Greatest Love | Jackson Free Press | Jackson, MS

Greatest Love

Ginger Williams-Cook, shown as a baby with her mom, embraced motherhood.

Ginger Williams-Cook, shown as a baby with her mom, embraced motherhood. Photo by Courtesy Ginger Williams-Cook


Ginger Williams-Cook, shown as a baby with her mom, embraced motherhood.


Ginger Williams-Cook, shown with her daughter Eloise, embraced motherhood.

"No one else will ever know the strength of my love for you. After all, you're the only one who knows what my heart sounds like from the inside."—Unknown

The long walk without a mother can be beautiful in some ways. A motherless daughter that herself becomes a mother truly cherishes every moment with her baby, because she knows how deep that connection runs, while simultaneously experiencing the greatest love that a mother has for her child.

My mother passed away when I was 21. Her death cast a large shadow over my life. The first year without her was filled with overwhelming grief. When we spread her ashes in the Gulf of Mexico, I really thought I lost my mother entirely. In that moment, I thought of her hands, her laugh, how her watch was worn loosely around her wrist and even the smell of her facial cream. It was true; I did lose all of those tangible things.

My efforts as an artist explored the depths of my emotions. When I finally realized how it consumed me, I let go inch by inch. After a full decade of focusing on how I didn't have a mother, I noticed how many things I was doing in the hopes that "she'd be proud." I was comforted knowing that I never truly lost my mother entirely--she lived in my heart. She was a guardian angel making miraculous things happen around me.

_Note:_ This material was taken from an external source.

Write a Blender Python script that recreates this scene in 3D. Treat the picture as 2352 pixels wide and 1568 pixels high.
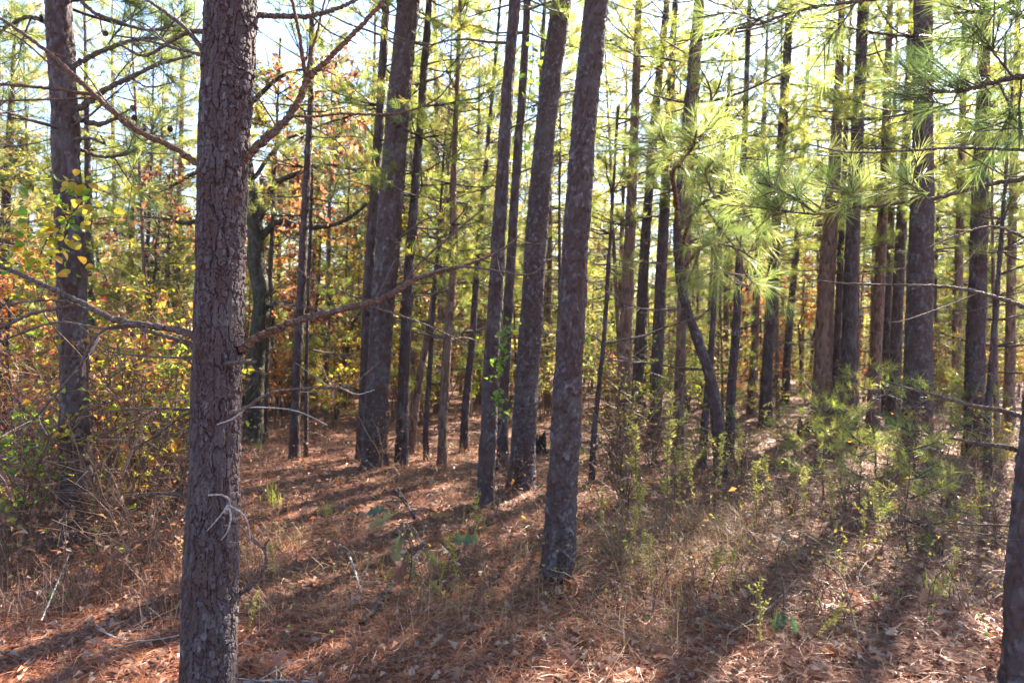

The day I became a mother brought great healing. I was a full decade away from my loss, and I knew there would be no room for sadness because I was now a mother to a daughter who needed me. When I acknowledged this truth, I walked fully out of the shadow of loss, ready to embark on a new adventure with my daughter.

Making our own new memories as mother and daughter excited me. I think I took it a little overboard throughout her first year of life by documenting every single moment. I suppose it's fairly common for a motherless daughter to fear that she too may die early, so she leaves a trail of things to make sure that the child knows how much she is loved.

During the first year of my daughter's life, the dialogue with my mother changed. I wondered if she held me like I held my daughter. If I naturally had some of the same mannerisms as her, did I naturally mother my baby as she did me? The first time my daughter had a stomach bug I held a cold rag on the back of her neck and would touch her forehead like my mother did for me. In that moment, I felt my mother's presence with me. In that moment, I learned that a daughter never fully loses her mother.

I only occasionally wonder how my mother would be as a grandmother. I have such a strong relationship with her in spirit and have great peace and joy counting my blessings having a stepmother and a mother-in-law that not only love me, but absolutely adore my daughter. Watching their roles shift into becoming grandmothers proves that motherhood is more complex than actually giving birth. Their mothering spirit of nurturing and caring and their desire to be present in all ways shape my view of motherhood. During my journey, my ideas of motherhood have evolved, at least partly because I have been mothered by so many strong women along the way--even when they did not know it.